═══ Working data ═══
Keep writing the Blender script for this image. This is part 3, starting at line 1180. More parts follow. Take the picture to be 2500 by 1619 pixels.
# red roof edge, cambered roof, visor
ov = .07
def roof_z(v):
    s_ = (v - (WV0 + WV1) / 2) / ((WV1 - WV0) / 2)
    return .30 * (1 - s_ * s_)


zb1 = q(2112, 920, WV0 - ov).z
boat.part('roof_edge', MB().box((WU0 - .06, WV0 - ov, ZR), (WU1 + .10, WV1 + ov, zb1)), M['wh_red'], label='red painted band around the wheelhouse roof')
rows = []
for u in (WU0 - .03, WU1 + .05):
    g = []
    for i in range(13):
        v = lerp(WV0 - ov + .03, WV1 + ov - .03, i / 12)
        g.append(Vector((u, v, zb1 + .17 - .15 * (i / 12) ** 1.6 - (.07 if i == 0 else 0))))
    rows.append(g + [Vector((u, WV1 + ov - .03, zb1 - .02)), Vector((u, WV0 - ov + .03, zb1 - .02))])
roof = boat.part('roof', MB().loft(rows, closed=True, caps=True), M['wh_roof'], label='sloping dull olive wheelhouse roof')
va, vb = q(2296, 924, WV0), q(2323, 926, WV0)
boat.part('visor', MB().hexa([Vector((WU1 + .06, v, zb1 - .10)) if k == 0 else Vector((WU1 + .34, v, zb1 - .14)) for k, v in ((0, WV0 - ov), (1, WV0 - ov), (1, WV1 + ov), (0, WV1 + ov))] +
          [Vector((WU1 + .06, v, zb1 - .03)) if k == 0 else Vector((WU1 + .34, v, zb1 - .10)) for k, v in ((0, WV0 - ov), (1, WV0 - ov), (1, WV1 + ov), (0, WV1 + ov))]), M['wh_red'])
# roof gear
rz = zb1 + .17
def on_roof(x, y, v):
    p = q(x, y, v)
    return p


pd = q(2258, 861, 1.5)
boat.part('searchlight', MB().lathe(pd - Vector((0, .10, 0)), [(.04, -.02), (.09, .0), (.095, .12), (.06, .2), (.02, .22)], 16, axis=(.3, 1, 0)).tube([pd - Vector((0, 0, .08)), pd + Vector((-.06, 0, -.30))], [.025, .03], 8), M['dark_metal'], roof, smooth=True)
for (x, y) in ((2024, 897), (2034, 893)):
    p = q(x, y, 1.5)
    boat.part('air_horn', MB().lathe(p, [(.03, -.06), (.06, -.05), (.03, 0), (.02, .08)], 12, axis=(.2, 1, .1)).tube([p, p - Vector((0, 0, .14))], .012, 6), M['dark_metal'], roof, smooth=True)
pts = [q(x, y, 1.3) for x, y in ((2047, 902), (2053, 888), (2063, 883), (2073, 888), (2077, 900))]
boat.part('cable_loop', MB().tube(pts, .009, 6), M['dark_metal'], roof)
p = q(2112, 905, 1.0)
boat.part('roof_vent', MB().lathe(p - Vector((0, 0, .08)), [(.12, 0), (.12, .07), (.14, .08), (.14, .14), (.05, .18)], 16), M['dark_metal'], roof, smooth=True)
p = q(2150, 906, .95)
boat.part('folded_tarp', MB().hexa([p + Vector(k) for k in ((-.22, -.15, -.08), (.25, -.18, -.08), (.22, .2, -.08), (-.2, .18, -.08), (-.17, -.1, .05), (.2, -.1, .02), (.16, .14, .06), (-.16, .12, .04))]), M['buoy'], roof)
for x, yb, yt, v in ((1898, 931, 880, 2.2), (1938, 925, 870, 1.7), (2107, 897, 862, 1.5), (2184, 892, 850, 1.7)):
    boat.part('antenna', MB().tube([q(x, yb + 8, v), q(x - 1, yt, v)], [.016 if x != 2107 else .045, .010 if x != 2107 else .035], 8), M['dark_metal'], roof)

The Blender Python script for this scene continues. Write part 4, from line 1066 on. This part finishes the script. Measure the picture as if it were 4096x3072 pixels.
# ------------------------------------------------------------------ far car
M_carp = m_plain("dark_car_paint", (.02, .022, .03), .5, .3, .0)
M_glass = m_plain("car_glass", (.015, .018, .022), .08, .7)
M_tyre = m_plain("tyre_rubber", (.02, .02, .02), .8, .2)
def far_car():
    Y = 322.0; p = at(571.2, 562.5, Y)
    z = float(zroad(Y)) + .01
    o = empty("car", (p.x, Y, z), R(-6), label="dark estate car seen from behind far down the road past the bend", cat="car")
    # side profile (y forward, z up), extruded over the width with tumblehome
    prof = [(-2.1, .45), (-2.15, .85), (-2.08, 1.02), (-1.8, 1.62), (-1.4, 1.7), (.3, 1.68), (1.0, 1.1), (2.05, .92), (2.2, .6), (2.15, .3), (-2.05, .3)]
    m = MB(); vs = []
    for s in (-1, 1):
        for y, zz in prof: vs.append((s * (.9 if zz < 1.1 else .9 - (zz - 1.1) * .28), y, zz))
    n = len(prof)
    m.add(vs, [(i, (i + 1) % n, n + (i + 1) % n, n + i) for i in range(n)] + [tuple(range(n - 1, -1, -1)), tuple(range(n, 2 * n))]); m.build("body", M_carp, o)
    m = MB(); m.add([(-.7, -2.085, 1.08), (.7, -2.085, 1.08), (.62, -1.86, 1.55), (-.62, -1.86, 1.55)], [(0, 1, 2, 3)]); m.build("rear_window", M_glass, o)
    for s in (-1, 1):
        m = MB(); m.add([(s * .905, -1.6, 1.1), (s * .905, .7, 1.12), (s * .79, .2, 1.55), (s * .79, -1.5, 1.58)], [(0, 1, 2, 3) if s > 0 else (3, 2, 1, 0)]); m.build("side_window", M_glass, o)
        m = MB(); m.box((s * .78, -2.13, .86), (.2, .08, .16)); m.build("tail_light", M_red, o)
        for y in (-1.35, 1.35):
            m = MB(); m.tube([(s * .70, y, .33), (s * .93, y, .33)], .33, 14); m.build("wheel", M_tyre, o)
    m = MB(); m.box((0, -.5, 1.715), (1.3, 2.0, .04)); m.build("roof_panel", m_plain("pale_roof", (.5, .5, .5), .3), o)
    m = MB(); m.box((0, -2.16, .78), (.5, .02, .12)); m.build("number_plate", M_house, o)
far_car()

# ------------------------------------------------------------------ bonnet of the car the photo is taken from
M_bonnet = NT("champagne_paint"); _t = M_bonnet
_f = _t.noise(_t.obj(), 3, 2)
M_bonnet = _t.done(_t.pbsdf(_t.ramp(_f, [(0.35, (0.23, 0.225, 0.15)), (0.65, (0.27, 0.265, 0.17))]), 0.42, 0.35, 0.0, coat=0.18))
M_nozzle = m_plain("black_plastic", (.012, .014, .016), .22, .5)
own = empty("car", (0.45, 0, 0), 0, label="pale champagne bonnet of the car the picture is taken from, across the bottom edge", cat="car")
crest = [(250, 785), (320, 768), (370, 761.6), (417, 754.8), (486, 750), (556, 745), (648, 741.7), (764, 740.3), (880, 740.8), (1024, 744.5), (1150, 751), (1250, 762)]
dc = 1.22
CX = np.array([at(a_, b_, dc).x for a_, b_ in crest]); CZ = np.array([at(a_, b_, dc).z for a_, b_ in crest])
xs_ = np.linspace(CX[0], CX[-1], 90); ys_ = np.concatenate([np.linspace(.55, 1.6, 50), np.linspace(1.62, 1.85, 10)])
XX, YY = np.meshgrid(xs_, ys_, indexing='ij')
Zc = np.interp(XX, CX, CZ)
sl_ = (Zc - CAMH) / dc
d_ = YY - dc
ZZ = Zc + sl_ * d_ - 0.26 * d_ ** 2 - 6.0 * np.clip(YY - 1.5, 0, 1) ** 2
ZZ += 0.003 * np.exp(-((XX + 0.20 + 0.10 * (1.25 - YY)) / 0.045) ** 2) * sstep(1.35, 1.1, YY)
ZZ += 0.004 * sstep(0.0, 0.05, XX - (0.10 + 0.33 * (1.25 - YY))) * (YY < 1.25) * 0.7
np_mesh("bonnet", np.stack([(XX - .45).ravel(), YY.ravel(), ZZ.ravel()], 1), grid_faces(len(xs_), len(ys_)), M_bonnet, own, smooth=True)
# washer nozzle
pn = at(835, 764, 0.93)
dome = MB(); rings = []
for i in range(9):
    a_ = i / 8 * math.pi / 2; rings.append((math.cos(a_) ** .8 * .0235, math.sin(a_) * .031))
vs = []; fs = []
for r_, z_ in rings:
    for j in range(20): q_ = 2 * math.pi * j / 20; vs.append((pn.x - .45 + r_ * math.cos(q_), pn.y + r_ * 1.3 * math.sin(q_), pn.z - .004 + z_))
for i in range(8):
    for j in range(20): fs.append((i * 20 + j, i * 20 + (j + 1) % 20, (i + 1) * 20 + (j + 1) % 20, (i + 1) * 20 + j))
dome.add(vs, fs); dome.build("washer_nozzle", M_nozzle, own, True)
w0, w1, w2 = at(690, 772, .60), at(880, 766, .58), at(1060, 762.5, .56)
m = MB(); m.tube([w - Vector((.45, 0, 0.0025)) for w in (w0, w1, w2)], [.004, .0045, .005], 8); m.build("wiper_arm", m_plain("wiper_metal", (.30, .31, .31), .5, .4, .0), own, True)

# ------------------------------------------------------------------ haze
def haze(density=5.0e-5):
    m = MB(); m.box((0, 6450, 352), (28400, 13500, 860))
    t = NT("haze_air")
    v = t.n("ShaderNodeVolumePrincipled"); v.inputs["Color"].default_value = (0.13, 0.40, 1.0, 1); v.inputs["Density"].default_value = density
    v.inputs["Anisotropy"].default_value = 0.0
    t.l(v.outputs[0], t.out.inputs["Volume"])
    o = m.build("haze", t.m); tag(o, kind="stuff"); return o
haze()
═══
Starting at the first line of the entries above, please extract each line up to and including the line with "return .30 * (1 - s_ * s_)", unchanged, and add nothing.

● **Answer to the problem**
Keep writing the Blender script for this image. This is part 3, starting at line 1180. More parts follow. Take the picture to be 2500 by 1619 pixels.
# red roof edge, cambered roof, visor
ov = .07
def roof_z(v):
    s_ = (v - (WV0 + WV1) / 2) / ((WV1 - WV0) / 2)
    return .30 * (1 - s_ * s_)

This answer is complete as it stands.